• Welcome to this forum . We are a worldwide group with a common interest in Birmingham and its history. While here, please follow a few simple rules. We ask that you respect other members, thank those who have helped you and please keep your contributions on-topic with the thread.

    We do hope you enjoy your visit. BHF Admin Team

Colledges Hall Green

Vivienne14

Kentish Brummie Moderator
Staff member
Don’t know where exactly in Hall Green this was, but it looks like the shop is part of a 1930s parade of shops. Maybe someone remembers the shop. Was it the end of WW2? Viv.

CD77D155-829B-4FF8-B501-B60CC36CC96B.jpeg
 
I am pretty sure this was Baldwins Lane, Hall Green. The shops are still there but changed since I last saw them in the early 1950's. I remember the name and bought items there - sometimes as an errand or for my own use.
The victory was probably 1945 (VE) but may be VJ in 1946.
 
Alan is spot on - Colledges are listed in 1940 Kelly's at 262 Baldwin's Lane. Still listed in phone book in 1959.
These are the shops today from Google. EasyAir includes 262 as the Double Glazing is at 258.
1544984540357.png
 
Last edited:
I notice from Google that there is, second in from the far end Newborough Chemists. There was a chemists shop there when I remember the area. Newborough Road is to the left of the white van in Janice's photo. I gather the extended bus route goes down Newborough Road to regain Stratford Road . The tudor looking place was an electrical shop, also in the block was a hardware/garden shop, Wrensons and around the middle a Post Office.
 
I should have posted this when I searched 1940 Kelly's earlier. (There isn't a later one on Ancestry). 288 is Maurice Hall a corn merchant.
1544994897254.png
 
Some of those names changed in later years, as so often they do. 288 changed around 1952 becoming more of a garden supplies. The chemist, in the 50's. like most privately own businesses, always had the letters MPS after their name.
 
I thought they might have done but you were right about the Wrensons and the Post Office. Pity I couldn't find a later directory.
 
The mention of a butcher, at 266, reminded me of the butchers shop there. During the war and after, with rationing, there was often a queue there. Two incidents come to mind. One was a woman - a former nurse I was told - who often fainted when in slow moving queues. To a young person it was a little alarming when it happened. With a form of acerbity, reserved only for the young, it was said that she was a witch. This was supported in their views in that she rode a bicycle with a basket on the handlebars. Often seen in this basket was her black cat!! Actually I did get to know her better, she was a very kind person and I sometimes did small gardening work for her - for peanuts (money wise), cake and tea. The cake and tea was the principal interest - still is. ;) One another occasion, concerning the butchers, was the finding of a white meat ration card at the top of Acheson Road (Hall Green end). The address to whom it belonged was on it so I took it to the house. This, in addition to the grateful thanks from the lady, earned me the princely sum of 6d. To a schoolboy, in 1947 or thereabouts, that was good money. :D
 
That is the fascinating thing, ladies, that the memories, once triggered, are quite vivid as age increases. Now! what on earth was I looking for just now! :D
 
That's it, Alan, you need the trigger. That unlocks that little bit of sleeping memory that you haven't used for donkey's years. After three weeks without internet access, I was amazed at what I found in the old backups sitting in my 3Tb disk. I found details of a branch of my late wife's family that someone had sent me in 2009 and that I had never got around to adding to my database. (Done now)

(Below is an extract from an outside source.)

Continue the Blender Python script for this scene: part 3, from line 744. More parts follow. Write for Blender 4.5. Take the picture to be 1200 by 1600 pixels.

And although I had met Pete Vicary, the pianist at the Midland Jazz Club in the 1950s, on a couple of occasions, trad jazz is not really my cup of tea, but I found that a second cousin on my father's side was actually married to Pete. I would never have got around to finding all this stuff but for the internet going down.

However, I am still trying to get to the pots of gold that have been sitting at the ends of some of our recent rainbows. The end of one appeared to be in our friend Zac's garden - I bet he's dug it up by now.

Maurice :-) :-) :-)
 
I lived in Arkley Road quite near to Pitmaston Road School where I went from 1942 to 1952. In those days they bussed chidren from the Baldwin Pub (*) to the school and back every day, and the fare was an "a'penny". I knew a chap named Michael Bithell who lived in Gracemere Crescent and sometimes I'd go on the bus after school with him to play - followed by the inevitable very long walk home.

All the kids "played up" on the bus and were rather rowdy. I remember once someone told the conductor he had a puncture, and when he got off to have a look, someone rang the bell, and the bus drove off without him!

It all seems so very long ago - like yesterday!!